Multiple inheritance and pure virtual functions

Question

The following code:

struct interface_base
{
    virtual void foo() = 0;
};

struct interface : public interface_base
{
    virtual void bar() = 0;
};

struct implementation_base : public interface_base
{
    void foo();
};

struct implementation : public implementation_base, public interface
{   
    void bar();
};

int main()
{
    implementation x;
}

fails to compile with the following errors:

test.cpp: In function 'int main()':
test.cpp:23:20: error: cannot declare variable 'x' to be of abstract type 'implementation'
test.cpp:16:8: note:   because the following virtual functions are pure within 'implementation':
test.cpp:3:18: note:    virtual void interface_base::foo()

I have played around with it and figured out that making the 'interface -> interface_base' and 'implementation_base -> interface_base' inheritances virtual, fixes the problem, but I don't understand why. Can someone please explain what is going on?

p.s. I omitted the virtual destructors on purpose to make the code shorter. Please don't tell me to put them in, I already know :)

Answer 1

You have two interface_base base classes in your inheritance tree. This means you must provide two implementations of foo(). And calling either of them will be really awkward, requiring multiple casts to disambiguate. This usually is not what you want.

To resolve this, use virtual inheritance:

struct interface_base
{
    virtual void foo() = 0;
};

struct interface : virtual public interface_base
{
    virtual void bar() = 0;
};

struct implementation_base : virtual public interface_base
{
    void foo();
};

struct implementation : public implementation_base, virtual public interface
{   
    void bar();
};

int main()
{
    implementation x;
}

With virtual inheritance, only one instance of the base class in question is created in the inheritance heirarchy for all virtual mentions. Thus, there's only one foo(), which can be satisfied by implementation_base::foo().

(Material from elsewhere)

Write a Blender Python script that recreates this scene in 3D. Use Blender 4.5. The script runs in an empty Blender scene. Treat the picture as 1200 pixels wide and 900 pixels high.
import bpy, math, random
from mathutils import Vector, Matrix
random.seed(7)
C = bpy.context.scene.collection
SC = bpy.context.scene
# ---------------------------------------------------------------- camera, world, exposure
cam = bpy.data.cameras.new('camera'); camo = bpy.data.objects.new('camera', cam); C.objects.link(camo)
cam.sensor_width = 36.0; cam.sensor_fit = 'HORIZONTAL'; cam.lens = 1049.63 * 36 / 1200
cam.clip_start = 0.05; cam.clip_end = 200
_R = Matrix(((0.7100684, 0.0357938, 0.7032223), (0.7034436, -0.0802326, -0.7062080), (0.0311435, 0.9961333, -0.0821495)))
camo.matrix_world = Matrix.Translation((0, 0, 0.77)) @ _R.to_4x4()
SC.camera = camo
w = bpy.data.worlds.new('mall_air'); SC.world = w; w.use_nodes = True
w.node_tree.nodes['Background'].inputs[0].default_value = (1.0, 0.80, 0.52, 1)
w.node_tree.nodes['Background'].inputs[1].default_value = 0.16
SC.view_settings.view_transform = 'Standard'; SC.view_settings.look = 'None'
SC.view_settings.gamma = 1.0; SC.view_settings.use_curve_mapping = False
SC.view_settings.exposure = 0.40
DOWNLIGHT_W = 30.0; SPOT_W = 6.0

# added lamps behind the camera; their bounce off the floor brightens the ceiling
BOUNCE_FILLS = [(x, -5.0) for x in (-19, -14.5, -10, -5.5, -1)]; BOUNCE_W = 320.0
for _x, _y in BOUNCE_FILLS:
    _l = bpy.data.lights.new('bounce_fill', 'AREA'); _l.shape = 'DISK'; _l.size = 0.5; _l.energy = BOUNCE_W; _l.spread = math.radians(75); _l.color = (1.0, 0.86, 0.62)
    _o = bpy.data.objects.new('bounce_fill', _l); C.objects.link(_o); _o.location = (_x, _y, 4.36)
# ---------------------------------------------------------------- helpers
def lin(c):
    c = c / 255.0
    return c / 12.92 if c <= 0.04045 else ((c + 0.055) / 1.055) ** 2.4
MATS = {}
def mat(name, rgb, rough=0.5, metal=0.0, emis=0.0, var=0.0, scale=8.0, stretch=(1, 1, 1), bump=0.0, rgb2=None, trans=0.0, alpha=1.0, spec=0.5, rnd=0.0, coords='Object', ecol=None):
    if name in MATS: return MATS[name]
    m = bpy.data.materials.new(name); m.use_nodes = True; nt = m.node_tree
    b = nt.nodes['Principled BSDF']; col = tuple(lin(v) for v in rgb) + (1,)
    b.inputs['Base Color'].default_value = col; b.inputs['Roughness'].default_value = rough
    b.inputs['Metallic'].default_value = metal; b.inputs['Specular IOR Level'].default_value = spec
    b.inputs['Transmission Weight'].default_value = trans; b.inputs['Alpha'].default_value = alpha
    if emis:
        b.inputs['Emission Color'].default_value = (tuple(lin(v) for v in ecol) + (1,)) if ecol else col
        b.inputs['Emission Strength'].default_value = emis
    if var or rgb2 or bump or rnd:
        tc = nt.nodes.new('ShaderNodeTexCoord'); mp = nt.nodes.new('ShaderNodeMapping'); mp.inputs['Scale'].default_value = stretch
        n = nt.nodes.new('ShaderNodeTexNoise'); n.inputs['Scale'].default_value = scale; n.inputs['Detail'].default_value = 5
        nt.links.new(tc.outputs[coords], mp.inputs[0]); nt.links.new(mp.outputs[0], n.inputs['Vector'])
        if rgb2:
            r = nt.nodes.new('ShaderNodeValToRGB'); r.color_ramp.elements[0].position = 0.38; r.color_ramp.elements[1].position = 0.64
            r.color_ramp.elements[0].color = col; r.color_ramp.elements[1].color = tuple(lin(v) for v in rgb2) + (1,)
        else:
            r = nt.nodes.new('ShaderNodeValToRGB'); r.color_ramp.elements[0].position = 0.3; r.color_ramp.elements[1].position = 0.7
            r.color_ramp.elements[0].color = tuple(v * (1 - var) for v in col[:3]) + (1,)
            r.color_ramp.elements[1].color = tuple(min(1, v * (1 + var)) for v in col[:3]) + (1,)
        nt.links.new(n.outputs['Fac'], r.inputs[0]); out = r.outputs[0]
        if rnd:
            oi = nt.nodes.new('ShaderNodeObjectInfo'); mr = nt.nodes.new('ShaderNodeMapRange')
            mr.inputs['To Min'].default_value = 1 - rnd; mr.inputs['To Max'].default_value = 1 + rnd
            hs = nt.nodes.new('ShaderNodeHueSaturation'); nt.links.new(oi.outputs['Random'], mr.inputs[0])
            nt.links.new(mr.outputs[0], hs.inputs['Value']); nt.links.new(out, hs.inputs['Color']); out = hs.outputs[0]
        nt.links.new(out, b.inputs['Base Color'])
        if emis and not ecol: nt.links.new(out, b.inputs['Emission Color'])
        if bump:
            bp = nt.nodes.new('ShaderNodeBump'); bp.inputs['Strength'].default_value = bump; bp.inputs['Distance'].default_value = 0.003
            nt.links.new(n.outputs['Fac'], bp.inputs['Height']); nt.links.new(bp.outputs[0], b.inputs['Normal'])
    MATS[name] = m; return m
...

For more information, see this prior question - the answers provide some nice diagrams to make this all more clear.

Answer 2

The usual C++ idiom is:

• public virtual inheritance for interface classes
• private non-virtual inheritance for implementation classes

In this case we would have:

struct interface_base
{
    virtual void foo() = 0;
};

struct interface : virtual public interface_base
{
    virtual void bar() = 0;
};

struct implementation_base : virtual public interface_base
{
    void foo();
};

struct implementation : private implementation_base,
                        virtual public interface
{   
    void bar();
};

In implementation, the unique interface_base virtual base is :

• publicly inherited via interface: implementation --public--> interface --public--> interface_base
• privately inherited via implementation_base: implementation --private--> implementation_base --public--> interface_base

When client code does one of these derived to base conversions:

• derived to base pointer conversions,
• reference binding of base type with an initializer of static type derived,
• access to inherited base class members via a lvalue of derived static type,

what matters is only that there is a least one accessible inheritance path from the derived class to the given base class subobject; other inaccessible paths are simply ignored. Because inheritance of the base class is only virtual here, there is only one base class subject so these conversions are never ambiguous.

Here, the conversion from implementation to interface_base, can always be done by client code via interface; the other inaccessible path does not matter at all. The unique interface_base virtual base is publicly inherited from implementation.

In many cases, the implementation classes (implementation, implementation_base) will be kept hidden from client code: only pointers or references to the interface classes (interface, interface_base) will be exposed.